Kendine hizmet etmesi için yarattığı teknolojiye hizmet etmeye mahkum kalan insanoğlu kısacık ömrüne bir çok şey sığdırmak zorunda artık. Zamanın parayla ölçüldüğü, tüketmenin üretimin önüne geçtiği, duyguların nostalji adı altında geçmişe öykünerek tasarlanmış eskitilmiş masa-sandalyelerde can çekiştiği 21. yüzyılda yaşam işe endekslenmiş durumda.
Yapacak çok şey var: Sabah erkenden kalkılacak, artık tanıdık bildik olan yüzler arasında itiş kakış ofise gidilecek. Akşam karanlığı çökmeden masa terkedilmeyecek ve böylelikle maaş hakedilecek. Sonra aynı kalabalık içinde dört duvardan tabuta geri dönülecek. Gün bununla da bitmeyecek.

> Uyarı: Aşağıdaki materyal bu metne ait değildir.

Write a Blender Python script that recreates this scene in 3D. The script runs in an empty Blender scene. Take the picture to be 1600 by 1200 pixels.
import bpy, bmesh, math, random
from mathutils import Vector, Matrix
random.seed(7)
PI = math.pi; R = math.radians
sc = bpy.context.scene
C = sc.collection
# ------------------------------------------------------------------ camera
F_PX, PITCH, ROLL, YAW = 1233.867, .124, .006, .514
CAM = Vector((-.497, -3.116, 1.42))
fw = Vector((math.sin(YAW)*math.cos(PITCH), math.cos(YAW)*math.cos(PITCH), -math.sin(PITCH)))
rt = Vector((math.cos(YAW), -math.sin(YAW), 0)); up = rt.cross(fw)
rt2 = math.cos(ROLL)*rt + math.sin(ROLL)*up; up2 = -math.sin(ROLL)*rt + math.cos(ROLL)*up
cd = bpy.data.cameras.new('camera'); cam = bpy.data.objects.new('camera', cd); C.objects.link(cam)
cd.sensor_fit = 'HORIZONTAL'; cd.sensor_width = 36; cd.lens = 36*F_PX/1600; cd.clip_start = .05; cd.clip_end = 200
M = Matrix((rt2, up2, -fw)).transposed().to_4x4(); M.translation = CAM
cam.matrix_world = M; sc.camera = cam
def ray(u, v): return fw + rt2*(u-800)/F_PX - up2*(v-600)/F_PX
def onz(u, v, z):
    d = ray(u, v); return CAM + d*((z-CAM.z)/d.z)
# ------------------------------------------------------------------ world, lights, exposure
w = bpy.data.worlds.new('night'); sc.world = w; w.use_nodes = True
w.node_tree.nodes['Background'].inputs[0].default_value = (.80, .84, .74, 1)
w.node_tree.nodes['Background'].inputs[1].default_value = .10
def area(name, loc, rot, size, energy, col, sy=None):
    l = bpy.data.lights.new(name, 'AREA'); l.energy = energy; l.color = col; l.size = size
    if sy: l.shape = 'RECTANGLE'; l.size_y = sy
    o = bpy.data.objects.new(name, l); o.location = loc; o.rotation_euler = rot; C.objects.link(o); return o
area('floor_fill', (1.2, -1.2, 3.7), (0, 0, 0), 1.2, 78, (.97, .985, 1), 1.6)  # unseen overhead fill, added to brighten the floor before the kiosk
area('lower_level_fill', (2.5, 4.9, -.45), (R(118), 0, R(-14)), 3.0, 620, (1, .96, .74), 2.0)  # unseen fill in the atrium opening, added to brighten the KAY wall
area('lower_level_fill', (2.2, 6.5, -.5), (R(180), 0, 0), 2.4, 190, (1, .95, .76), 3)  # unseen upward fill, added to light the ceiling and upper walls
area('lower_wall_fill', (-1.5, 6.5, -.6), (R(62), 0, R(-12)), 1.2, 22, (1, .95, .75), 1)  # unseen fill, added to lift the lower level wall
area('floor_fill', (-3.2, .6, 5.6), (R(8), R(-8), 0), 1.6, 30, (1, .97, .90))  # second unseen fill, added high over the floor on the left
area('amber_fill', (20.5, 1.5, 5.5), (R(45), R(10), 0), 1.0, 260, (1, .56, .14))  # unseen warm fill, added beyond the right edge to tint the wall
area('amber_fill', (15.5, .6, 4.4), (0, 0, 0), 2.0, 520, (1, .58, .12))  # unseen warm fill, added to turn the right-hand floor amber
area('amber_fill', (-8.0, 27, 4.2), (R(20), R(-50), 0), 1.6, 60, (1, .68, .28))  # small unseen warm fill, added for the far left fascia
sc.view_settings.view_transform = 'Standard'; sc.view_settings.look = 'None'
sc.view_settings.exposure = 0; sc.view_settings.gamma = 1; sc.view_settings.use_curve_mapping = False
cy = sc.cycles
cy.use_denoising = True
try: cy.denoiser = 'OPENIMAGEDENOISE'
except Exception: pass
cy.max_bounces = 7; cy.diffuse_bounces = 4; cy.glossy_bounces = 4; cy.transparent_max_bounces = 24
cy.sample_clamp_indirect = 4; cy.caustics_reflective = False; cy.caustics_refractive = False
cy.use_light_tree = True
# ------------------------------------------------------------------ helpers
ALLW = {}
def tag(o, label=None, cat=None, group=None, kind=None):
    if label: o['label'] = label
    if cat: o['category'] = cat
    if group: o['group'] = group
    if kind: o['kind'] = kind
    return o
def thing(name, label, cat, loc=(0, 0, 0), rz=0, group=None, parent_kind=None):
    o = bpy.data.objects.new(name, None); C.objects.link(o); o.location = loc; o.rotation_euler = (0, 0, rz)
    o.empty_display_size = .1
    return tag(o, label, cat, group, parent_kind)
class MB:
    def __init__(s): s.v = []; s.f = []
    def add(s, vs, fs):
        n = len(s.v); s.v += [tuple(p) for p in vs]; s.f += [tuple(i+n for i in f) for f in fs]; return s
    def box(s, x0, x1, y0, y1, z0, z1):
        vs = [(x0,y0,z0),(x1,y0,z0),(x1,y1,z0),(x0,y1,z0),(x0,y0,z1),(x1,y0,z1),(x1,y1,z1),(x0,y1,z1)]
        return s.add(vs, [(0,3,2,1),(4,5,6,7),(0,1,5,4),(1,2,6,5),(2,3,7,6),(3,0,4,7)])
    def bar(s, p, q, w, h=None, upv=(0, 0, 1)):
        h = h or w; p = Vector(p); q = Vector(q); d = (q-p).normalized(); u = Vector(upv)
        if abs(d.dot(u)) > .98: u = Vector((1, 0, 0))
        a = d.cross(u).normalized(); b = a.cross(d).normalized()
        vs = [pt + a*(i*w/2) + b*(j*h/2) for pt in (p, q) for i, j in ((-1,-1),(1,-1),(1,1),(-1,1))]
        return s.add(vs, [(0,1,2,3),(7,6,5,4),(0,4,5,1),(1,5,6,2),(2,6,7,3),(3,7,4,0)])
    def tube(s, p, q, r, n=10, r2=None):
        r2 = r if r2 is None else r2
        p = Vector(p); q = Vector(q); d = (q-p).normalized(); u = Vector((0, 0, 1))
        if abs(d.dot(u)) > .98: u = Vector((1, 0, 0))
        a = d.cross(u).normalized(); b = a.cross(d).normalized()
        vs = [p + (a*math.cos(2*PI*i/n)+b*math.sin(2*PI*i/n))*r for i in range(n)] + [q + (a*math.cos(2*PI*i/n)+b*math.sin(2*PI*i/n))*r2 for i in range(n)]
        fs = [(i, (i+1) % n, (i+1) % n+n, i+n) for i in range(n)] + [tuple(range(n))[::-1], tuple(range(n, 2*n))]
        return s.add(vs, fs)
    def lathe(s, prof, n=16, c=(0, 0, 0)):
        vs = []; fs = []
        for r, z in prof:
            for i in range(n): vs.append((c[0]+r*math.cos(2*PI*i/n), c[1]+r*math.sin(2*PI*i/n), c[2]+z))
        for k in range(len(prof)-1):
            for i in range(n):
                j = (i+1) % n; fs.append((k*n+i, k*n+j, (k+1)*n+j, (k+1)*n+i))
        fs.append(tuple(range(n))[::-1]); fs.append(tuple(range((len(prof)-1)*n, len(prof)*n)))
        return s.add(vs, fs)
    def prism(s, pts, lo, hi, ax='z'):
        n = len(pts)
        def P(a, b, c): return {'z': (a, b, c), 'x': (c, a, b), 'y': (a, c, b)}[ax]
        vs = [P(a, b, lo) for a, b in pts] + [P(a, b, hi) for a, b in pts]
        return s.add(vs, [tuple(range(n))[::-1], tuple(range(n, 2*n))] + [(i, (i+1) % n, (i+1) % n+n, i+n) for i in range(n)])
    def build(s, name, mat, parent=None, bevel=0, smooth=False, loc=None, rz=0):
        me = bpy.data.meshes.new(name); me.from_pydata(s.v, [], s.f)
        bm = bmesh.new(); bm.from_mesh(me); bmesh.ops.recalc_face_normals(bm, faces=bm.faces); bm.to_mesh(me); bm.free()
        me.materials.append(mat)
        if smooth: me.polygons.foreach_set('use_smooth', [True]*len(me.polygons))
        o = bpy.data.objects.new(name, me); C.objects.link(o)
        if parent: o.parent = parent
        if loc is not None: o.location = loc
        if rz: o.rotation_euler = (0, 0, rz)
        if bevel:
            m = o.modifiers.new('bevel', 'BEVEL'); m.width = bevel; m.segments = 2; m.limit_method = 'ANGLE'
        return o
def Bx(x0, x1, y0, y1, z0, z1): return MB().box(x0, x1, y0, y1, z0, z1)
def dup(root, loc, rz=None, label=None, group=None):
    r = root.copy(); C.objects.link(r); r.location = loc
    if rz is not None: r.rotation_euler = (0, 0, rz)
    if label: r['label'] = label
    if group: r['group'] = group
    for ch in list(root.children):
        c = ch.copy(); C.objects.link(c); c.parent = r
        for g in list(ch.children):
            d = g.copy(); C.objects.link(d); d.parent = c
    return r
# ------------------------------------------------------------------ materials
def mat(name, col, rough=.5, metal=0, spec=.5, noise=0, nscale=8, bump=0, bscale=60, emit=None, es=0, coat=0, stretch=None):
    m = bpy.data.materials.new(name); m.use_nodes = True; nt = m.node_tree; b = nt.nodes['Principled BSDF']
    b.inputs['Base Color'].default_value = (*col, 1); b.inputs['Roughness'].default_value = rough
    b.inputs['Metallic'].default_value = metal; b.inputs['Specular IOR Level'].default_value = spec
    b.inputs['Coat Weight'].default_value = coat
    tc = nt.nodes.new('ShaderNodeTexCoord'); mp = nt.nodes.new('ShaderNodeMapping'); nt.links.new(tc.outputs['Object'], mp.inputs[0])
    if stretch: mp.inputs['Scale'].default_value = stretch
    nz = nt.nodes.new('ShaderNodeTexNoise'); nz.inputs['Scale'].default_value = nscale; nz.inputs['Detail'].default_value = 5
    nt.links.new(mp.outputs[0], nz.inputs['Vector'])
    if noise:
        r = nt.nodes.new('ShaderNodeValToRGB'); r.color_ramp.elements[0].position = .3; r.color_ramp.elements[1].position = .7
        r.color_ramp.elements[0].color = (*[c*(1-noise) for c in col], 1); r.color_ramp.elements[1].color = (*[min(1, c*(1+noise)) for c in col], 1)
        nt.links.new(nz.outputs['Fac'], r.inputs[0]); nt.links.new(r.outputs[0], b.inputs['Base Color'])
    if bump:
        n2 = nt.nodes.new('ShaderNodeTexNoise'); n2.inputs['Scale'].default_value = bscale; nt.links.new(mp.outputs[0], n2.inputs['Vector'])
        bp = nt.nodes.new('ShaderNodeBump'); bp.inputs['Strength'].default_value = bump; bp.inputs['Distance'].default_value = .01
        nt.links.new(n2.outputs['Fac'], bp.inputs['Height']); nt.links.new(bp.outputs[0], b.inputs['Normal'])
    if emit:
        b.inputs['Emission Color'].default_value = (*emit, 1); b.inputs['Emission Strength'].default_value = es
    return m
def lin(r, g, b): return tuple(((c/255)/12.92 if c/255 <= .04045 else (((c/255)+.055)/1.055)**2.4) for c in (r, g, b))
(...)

Çalışmak için mi yaşanır, yaşamak için mi çalışılır sorusuna yanıt bulmaya çalışan aciz kafada isimleri silinmemiş olan arkadaşlar varsa, tek tek aranacak; mümkünse birlikte etkinliklere katılınacak. Mevcut yetenekler değerlendirilerek kendi çapında eserler halinde hayata geçirilecek. Aynı zamanda, sosyal ve kültürel devinimler takip edilecek... Eh, aşk sesini duyuramıyor tabi. Hoş, o da bir tuhaflaştı. Göz göze, diz dize aşklar yok artİk. Kimse yarin öpülesi kiraz dudaklarından, teninin bahar kokusundan, dalgalanan saçlarından söz etmiyor. El ele kırlarda koşmak, kumsalda koklaşmak, konuşmadan anlaşmak, bakmadan görmek eski filmlerden sahneler. Sevdiği uğruna kahramanca çarpışanlar, onunla birlikte olabilmek için varını yoğunu ortaya koyanlar el yazmalarında kaldı. Duygular fazlalık. Özlemek külfet. Paylaşmak briefing terimi. Şefkat ise kayıp. Biri kız, biri oğlan iki çocuklu mutlu aileler reklamlarda yaşıyorlar. Gerçekte aşk artık internette doğuyor, kısa mesajlarda yürüyor, elektronik posta aracılığıyla ölüm haberi geliyor. Ve insanlar, o kısa ömürlerinin sonuna doğru koşarak giderken yalnız olduklarını düşünüyorlar, korkuyorlar. Sadece gidiyorlar, geride duygularıyla barışık olmanın renklendirdiği, insanlığıyla mutlu bir hayatın öyküsünü bırakamadan. Yüzlerce yıl sonra, kazılardan yaşanmışlığa dair hiçbir bulgunun çıkmayacağını farketmeden... Sürüler halinde gidiyorlar.